Era como se costumava dizer daquele citadino, de relevância sutil e encanto
singular, que aos poucos, transformava sua estética quase mítica numa lembrança necessária. Poucos foram os que
puderam contemplá-lo nestes últimos anos em que sua intransigente irreverência
celebrava conflitos e aparições ilusórias, porém alimentavam sua assombrosa
imaginação para os devaneios e os alentos nas sobrevidas do Velho Chico. O lema dos seus dias sempre
fora a esplêndida familiaridade com o abandono em sua total imparcialidade; era
um humanista que sonhava com um mundo liberto de
tiranias. Neste instante se saúda sua memória,
arrastando pesares cerimoniosos em respeito ao pensador anarquista que olhava a
todos como se tivesse pagado para ver um espetáculo.
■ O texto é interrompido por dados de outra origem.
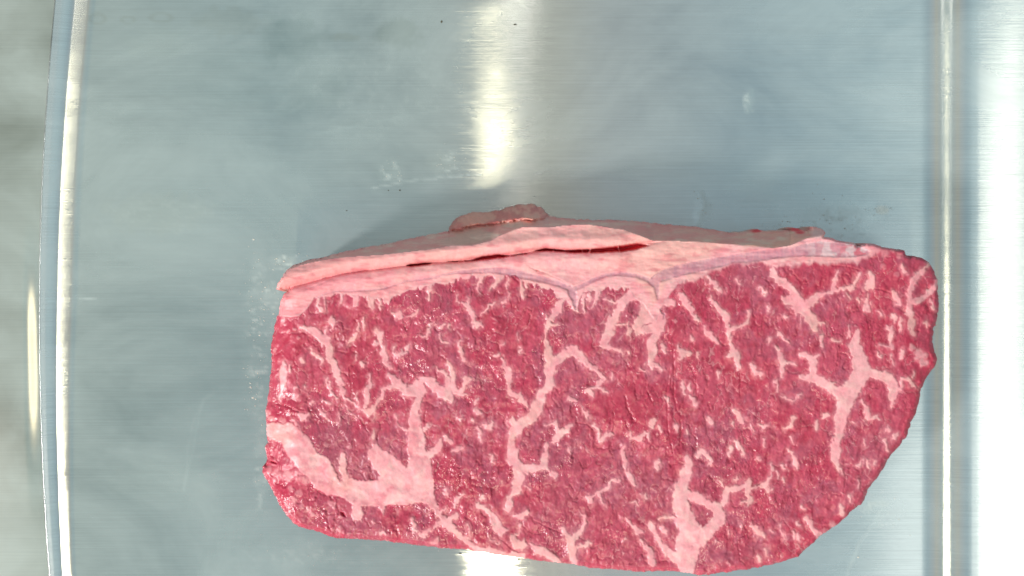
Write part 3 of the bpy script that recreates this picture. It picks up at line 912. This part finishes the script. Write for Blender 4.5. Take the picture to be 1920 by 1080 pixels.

Ao morrer deixou escrito
um inventário sobre suas vivências, que poderá ser lido como fenomenologia
dessa Modernidade tão insipiente, transparecendo sua lucidez para afirmar sua
condição de filósofo, a nos mostrar as dores de parto da era industrial, onde o
ser não tem espaço diante do profundo
vazio proposto pela especulação niilista, nem olha dentro de si mesmo, frente a
imensurável frieza nas relações humanas. Falarão no futuro que àqueles que
estão perdidos sobre um abismo e em contato com
a imensidade, ficam abandonados a todos os excessos do heroísmo, da loucura ou
do horror. Evidentemente, que sua conduta jamais será submetida à prova de tão
horrenda força diabólica, visto que a realeza dos seus atos de lealdade será
nitidamente visto como algo que sucumbiu ao isolamento mais absoluto e fora
capaz de esperançar, viver e lutar pelas mais nobres
causas. Sua elegância tornava o
funeral um tanto quanto sinistro; sua companheira de sempre – a solidão –
estava lá, ao lado de um cão em silêncio, contemplando uma nova perspectiva
sobre a alma do féretro –; montavam guarda como negros corvos. Havia uma
mensagem implícita de que não gostaria de morrer com terrores suplementares,
mas tranquilamente, numa espécie de sono sereno. Parafraseando o escritor
inglês Joseph Conrad, certa aptidão para a morte não é coisa tão rara, mas o
que é raro é encontrar homens cujo coração, revestido de uma impenetrável
armadura, esteja pronto para conduzir até o fim uma batalha perdida. Só os que
lutam contra forças brutais conhecem bem esse desejo; homens que entram na história
pela porta da frente, enfrentando as cegas potências da natureza ou a
brutalidade estúpida das multidões. A alusão despertada por essa imagem, recortada de
Conrad, nos faz pensar tão mais na importância das referências dos grandes
artistas por recuperarem do esquecimento
àquilo que em prece sepultada, traz do passado o seu longínquo espírito
multifacetado, ensejado da poesia que foi capaz de conceber, traduzido nos
atentos gestos os acenos da saudade – ou, como diz Adorno em seu ensaio Sobre a cena final do Fausto: “Esperança
não é a lembrança fixada, mas sim o retorno do esquecido”.